Even with the war yet to be won, the Bush administration is trying to impose Rumsfeld's military model on postwar Iraq, handing power to the Defense Department while marginalizing Colin Powell's State Department, not to mention the United Nations. The indefatigable Powell is of course fighting back, but Democrats need to speak out against the Pentagon power grab. Meanwhile, another military leader marginalized by Rumsfeld, Army chief of staff Eric Shinseki, told Congress it would take hundreds of thousands of troops to occupy Iraq after the war, and was slapped by deputy Paul Wolfowitz as "wildly off the mark." The cakewalk conservatives' arrogance about the war will be extended to the peace, whenever it comes, and they deserve to be fought at every opportunity.
Some Democrats still insist silence is politically wise. "Democrats don't need to do any criticism of the Bush administration right now," consultant Jenny Backus told the Times. "The unnamed generals are doing that job for us." But top Democrats have been preaching silence as strategy since before the midterm elections, and the party's shellacking at the polls cost them all credibility. Americans won't let them sit this fight out. Yes, Democrats must choose their words carefully, they should critique the president fairly and cogently, they should always think about the impact of their words on the troops. But the GOP attack dogs will come after them whatever they do.
In a dishonest piece of writing in the Weekly Standard this week, "The War for Liberalism," cakewalk conservative William Kristol described the Democrats as divided between brave "Dick Gephardt liberals," the "patriots" who back the war-supporting former minority leader, and the despicable "Dominique de Villepin left," -- there's the French slur again, after the foreign minister who led the U.N. opposition to Bush's war -- whose adherents "hate conservatives with a passion that seems to burn brighter than their love of America, and so, like M. de Villepin, they can barely bring themselves to call for an American victory." And though Kristol's list of de Villipin leftists is short on names, one of the handful he includes is Nancy Pelosi -- despite her vote "in support and appreciation" of Bush's conduct of the war.

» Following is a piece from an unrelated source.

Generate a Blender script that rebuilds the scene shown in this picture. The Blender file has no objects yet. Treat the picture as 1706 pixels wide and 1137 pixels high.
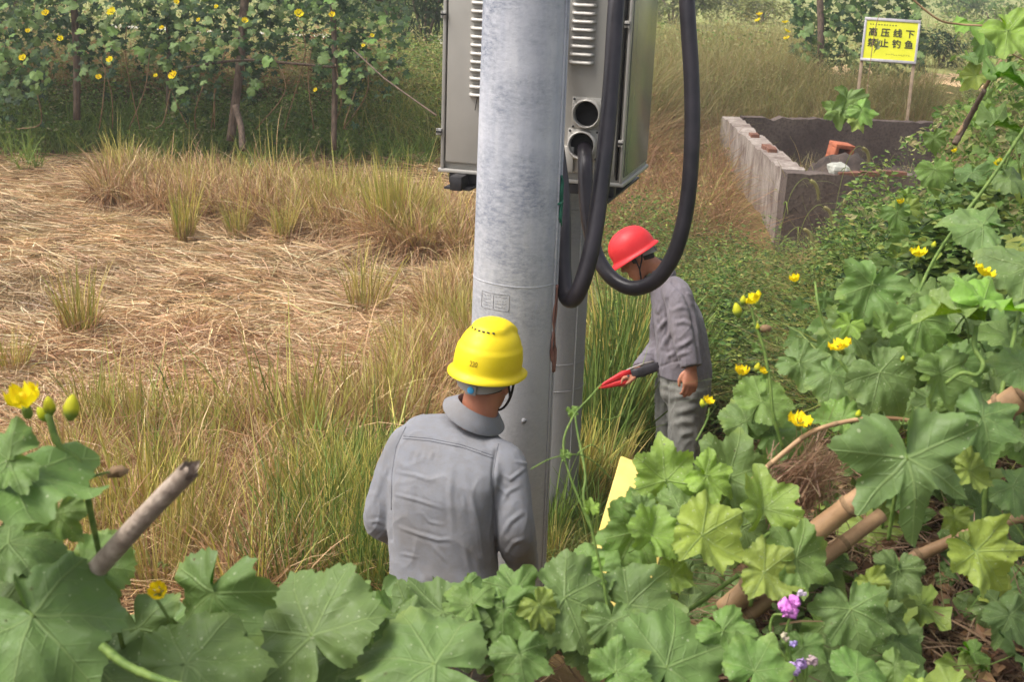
import bpy, bmesh, math, random
import numpy as np
from mathutils import Vector, Matrix, noise as mnoise

rng = np.random.default_rng(7)
random.seed(7)
SC = bpy.context.scene
COL = SC.collection
PI = math.pi

# ------------------------------------------------------------------ camera
EYE = np.array((0.0, 0.0, 2.75))
PITCH, ROLL, FPX = math.radians(17.4), math.radians(2.2), 2000.0
_F = np.array((0, math.cos(PITCH), -math.sin(PITCH)))
_R0 = np.array((1.0, 0, 0)); _U0 = np.array((0, math.sin(PITCH), math.cos(PITCH)))
_R = math.cos(ROLL) * _R0 + math.sin(ROLL) * _U0
_U = -math.sin(ROLL) * _R0 + math.cos(ROLL) * _U0
cam = bpy.data.cameras.new('camera'); cam_ob = bpy.data.objects.new('camera', cam); COL.objects.link(cam_ob)
cam.sensor_width = 36.0; cam.lens = 36.0 * FPX / 1706.0
cam.clip_start = 0.05; cam.clip_end = 2000
cam.dof.use_dof = True; cam.dof.focus_distance = 6.0; cam.dof.aperture_fstop = 8.0
M3 = Matrix(((_R[0], _U[0], -_F[0]), (_R[1], _U[1], -_F[1]), (_R[2], _U[2], -_F[2])))
cam_ob.matrix_world = Matrix.Translation(Vector(EYE)) @ M3.to_4x4()
SC.camera = cam_ob

# ------------------------------------------------------------------ sky, sun, exposure
SUN_EL, SUN_AZ = 58.0, -104.0          # azimuth from +Y towards +X (negative: from the left)
w = bpy.data.worlds.new("World"); SC.world = w; w.use_nodes = True
nt = w.node_tree
sky = nt.nodes.new('ShaderNodeTexSky'); sky.sky_type = 'NISHITA'; sky.sun_disc = False
sky.sun_elevation = math.radians(SUN_EL); sky.sun_rotation = math.radians(SUN_AZ)
sky.air_density = 0.8; sky.dust_density = 6.0; sky.ozone_density = 0.6; sky.altitude = 50
bg = nt.nodes['Background']; bg.inputs['Strength'].default_value = 0.145
hz_ = nt.nodes.new('ShaderNodeHueSaturation'); hz_.inputs['Saturation'].default_value = 0.45      # thin bright overcast
nt.links.new(sky.outputs[0], hz_.inputs['Color']); nt.links.new(hz_.outputs[0], bg.inputs['Color'])
sun = bpy.data.lights.new('sun', 'SUN'); sun.energy = 1.3; sun.angle = math.radians(18); sun.color = (1.0, 0.95, 0.89)
sun_ob = bpy.data.objects.new('sun', sun); COL.objects.link(sun_ob)
_sd = Vector((math.sin(math.radians(SUN_AZ)) * math.cos(math.radians(SUN_EL)),
              math.cos(math.radians(SUN_AZ)) * math.cos(math.radians(SUN_EL)), math.sin(math.radians(SUN_EL))))
sun_ob.rotation_euler = _sd.to_track_quat('Z', 'Y').to_euler(); sun_ob.location = (0, 0, 30)
SC.view_settings.view_transform = 'Standard'; SC.view_settings.look = 'None'
SC.view_settings.exposure = 0.84; SC.view_settings.gamma = 1.0; SC.view_settings.use_curve_mapping = False
SC.cycles.max_bounces = 6; SC.cycles.transparent_max_bounces = 4

# ------------------------------------------------------------------ measuring helpers
def P(px, py, d):
    """world point seen at photograph pixel (px, py), d metres along the view axis"""
    return EYE + d * (_F + (px - 853.0) / FPX * _R + (568.5 - py) / FPX * _U)
def PV(px, py, d): return Vector(P(px, py, d))
def imdir(dx, dy, dz=0.0):
    v = dx * _R - dy * _U + dz * _F
    return Vector(v / np.linalg.norm(v))
def project(X):
    X = np.asarray(X, float) - EYE
    d = X @ _F
    return 853 + FPX * (X @ _R) / d, 568.5 - FPX * (X @ _U) / d, d
def sstep(a, b, x):
    t = np.clip((np.asarray(x, float) - a) / (b - a), 0, 1); return t * t * (3 - 2 * t)
def wob(x, y, s=1.0, k=0.0):
    x = np.asarray(x, float) * s; y = np.asarray(y, float) * s
    return (np.sin(1.7 * x + 1.1 * y + k) + np.sin(-1.3 * x + 2.3 * y + 1.7 + 2 * k) + np.sin(3.1 * x - 0.7 * y + 4.1 - k)
            + 0.5 * np.sin(5.3 * x + 4.7 * y + 0.3 + k)) / 3.5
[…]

Kristol is wrong: Most war critics still hope for an American victory, one that results in as little loss of life and as much freedom for Iraqis as possible. But it's already clear that he and his neocon friends designed a war that wouldn't ensure we could do either, and they and their war deserve criticism. There will be a reckoning for bullies like Kristol, and all the pampered, pink-cheeked scions of no-sacrifice who sold this war dishonestly. Yet I fear there will be a lot more Iraqis and Americans dead before that day comes.